Em 2017, os irmãos Rei Vilar tinham encontrado em Suzana um homem branco, da ONG VIDA – Voluntariado Internacional para o Desenvolvimento Africano, organização criada em 1992, com sede em Lisboa, na Rua Nova do Almada (http://vida.org.pt), que focou muito da sua atividade na Guiné, em prol de contribuir para acudir às prementes necessidades de nutrição, mormente das crianças, através duma implementação correta do Programa Nacional de Nutrição da Guiné-Bissau que contribua para a sua sustentabilidade. Como é lógico, gerou-se, de imediato, uma útil parceria com a futura ‘associação’ das boas vontades que a família conseguira congregar em torno de si. A partir desse encontro, a figura de um felupe, o Sr. Olálio Neves Trindade, hoje responsável da ONG VIDA na Guiné-Bissau, veio a ser o homem de campo do Projeto, em colaboração com o Prior de Suzana Padre Vítor Pereira.

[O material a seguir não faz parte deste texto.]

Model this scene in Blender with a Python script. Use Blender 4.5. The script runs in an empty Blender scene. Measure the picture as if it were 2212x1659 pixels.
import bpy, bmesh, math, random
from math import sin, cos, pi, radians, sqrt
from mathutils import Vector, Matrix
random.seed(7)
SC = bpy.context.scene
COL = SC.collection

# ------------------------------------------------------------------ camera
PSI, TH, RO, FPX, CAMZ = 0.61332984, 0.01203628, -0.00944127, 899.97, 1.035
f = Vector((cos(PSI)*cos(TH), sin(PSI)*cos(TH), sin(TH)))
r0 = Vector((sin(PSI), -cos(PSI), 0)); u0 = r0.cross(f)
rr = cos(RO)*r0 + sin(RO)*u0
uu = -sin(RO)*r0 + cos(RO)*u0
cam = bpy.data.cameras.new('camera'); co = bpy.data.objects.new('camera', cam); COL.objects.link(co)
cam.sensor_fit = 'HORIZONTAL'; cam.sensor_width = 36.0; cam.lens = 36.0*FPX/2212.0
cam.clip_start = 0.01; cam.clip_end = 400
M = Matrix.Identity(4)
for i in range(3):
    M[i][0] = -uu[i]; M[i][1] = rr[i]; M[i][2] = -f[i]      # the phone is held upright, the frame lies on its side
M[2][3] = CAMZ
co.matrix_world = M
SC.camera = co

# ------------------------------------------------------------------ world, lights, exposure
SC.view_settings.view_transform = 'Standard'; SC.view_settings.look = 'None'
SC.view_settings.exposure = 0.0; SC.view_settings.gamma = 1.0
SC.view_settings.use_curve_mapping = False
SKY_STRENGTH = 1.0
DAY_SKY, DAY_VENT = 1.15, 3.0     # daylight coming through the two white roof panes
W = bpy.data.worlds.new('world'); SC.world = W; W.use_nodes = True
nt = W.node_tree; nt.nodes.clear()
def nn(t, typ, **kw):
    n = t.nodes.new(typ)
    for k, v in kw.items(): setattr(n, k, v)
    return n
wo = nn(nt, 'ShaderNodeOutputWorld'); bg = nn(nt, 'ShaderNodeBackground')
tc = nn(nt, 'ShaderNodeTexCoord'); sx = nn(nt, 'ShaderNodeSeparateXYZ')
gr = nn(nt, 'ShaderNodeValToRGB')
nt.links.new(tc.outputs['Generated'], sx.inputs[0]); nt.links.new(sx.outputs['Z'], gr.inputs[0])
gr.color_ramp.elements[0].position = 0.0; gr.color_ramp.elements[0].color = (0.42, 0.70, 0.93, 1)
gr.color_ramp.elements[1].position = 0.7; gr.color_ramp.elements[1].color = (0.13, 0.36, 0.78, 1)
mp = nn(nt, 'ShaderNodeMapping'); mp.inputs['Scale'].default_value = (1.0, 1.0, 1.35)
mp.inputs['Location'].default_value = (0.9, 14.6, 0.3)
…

Os media foram indispensáveis para manter uma ligação quase quotidiana com Suzana e para difundir as atividades do Projeto. E, a 18 de fevereiro de 2020, 50 anos depois da morte do Capitão, dia após dia, as novas instalações pré-escolares foram solenemente reinauguradas, com o nome Jardim-Escola Capitão Luís Filipe Rei Vilar, nome escolhido pela Direção do Agrupamento Escolar de Suzana, na presença de doze padrinhos e madrinhas, que se deslocaram a Suzana para esse fim, das autoridades locais (administrativas, religiosas e escolares) e do Comité das Mães.

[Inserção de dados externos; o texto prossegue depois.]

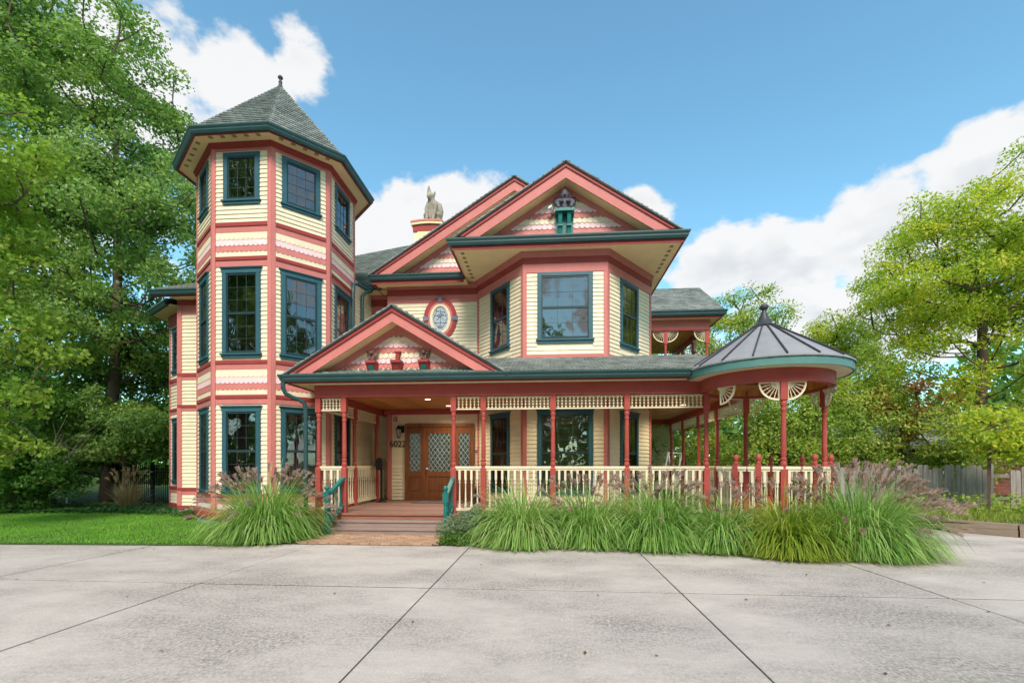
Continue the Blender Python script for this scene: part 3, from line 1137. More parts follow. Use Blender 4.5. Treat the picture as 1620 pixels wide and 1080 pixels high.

Atualmente, o Jardim-Escola tem uma capacidade para mais de 70 crianças e o Agrupamento Escolar de Suzana, que resultou da pequena escola criada pelo Capitão Rei Vilar, é frequentado por mais de 700 alunos. A construção de uma Residência dos Professores de Suzana foi o segundo objetivo do projeto em 2021, crucial para fixar os docentes em alojamentos condignos. A nova residência encontra-se terminada desde julho de 2021 e apta a acolher os professores a partir do próximo ano letivo: foi entregue nas últimas semanas às entidades escolares. A reabilitação do Jardim-Escola assim como a construção da nova Residência para professores foram totalmente pagas com os donativos do apadrinhamento das crianças.
O que falta?
Compreende-se, porém, que projetos deste teor nunca podem considerar-se terminados e, após uma solução encontrada, outro problema por resolver se depara com premência. Neste sentido e neste momento, um terceiro projeto tem como objetivo reabilitar os restantes edifícios escolares, incluindo o acabamento do Liceu, que foi inteiramente construído pela comunidade de Suzana.

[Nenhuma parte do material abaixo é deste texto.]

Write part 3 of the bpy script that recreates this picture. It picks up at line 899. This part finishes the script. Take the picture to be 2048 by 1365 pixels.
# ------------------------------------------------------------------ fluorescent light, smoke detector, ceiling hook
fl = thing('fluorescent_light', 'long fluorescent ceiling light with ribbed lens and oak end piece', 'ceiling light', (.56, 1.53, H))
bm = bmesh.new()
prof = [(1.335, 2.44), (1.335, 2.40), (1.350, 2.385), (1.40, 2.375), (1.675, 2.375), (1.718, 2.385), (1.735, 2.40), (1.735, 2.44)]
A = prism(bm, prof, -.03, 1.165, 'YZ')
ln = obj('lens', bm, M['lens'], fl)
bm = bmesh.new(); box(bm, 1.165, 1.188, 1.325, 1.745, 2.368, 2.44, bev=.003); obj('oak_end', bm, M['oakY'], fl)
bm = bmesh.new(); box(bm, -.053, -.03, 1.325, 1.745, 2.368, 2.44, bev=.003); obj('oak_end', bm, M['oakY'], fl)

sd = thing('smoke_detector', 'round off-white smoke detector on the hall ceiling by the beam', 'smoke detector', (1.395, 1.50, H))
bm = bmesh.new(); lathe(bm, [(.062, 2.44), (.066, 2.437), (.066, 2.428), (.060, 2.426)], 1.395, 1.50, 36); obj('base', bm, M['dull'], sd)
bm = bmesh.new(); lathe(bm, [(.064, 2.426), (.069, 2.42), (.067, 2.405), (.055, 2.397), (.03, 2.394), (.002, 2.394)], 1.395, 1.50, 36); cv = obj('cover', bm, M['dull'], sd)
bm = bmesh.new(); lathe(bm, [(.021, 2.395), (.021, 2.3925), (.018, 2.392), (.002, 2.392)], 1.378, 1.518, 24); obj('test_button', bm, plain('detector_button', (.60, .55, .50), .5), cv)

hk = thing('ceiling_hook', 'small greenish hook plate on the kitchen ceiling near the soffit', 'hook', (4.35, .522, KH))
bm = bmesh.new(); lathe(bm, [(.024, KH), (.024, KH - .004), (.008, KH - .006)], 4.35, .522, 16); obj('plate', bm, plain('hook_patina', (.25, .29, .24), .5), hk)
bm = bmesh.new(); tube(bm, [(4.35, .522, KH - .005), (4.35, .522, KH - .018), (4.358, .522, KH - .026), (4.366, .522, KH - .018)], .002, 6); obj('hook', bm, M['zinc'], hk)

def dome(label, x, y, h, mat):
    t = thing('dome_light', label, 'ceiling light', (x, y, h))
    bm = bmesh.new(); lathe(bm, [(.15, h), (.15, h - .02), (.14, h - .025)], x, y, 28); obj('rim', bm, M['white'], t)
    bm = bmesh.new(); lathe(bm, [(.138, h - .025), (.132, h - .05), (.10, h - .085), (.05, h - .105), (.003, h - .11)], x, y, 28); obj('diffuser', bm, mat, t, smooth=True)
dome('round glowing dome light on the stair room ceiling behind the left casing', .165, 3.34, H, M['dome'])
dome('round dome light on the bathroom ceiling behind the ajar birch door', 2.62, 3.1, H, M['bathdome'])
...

Em Março de 2020, a Associação Anghilau, recentemente constituída, decidiu dar conhecimento do trabalho realizado em Suzana à Câmara Municipal de Cascais, tendo sido pedida, para esse efeito, uma reunião com a Divisão das Relações Internacionais. Nessa reunião, a Câmara dispôs-se a analisar este terceiro projecto, baptizado de Projecto Cascais-Suzana, que se encontra ainda em apreciação. A aprovação desse projecto seria, de facto, o reconhecimento de todo o trabalho realizado até aqui e também, de certa forma, uma maneira de o Município poder honrar, tal como os Felupes o fizeram, a memória do Capitão Luís Filipe Rei Vilar, um filho de Cascais, sempre presente nesta vila e no coração dos habitantes de Suzana.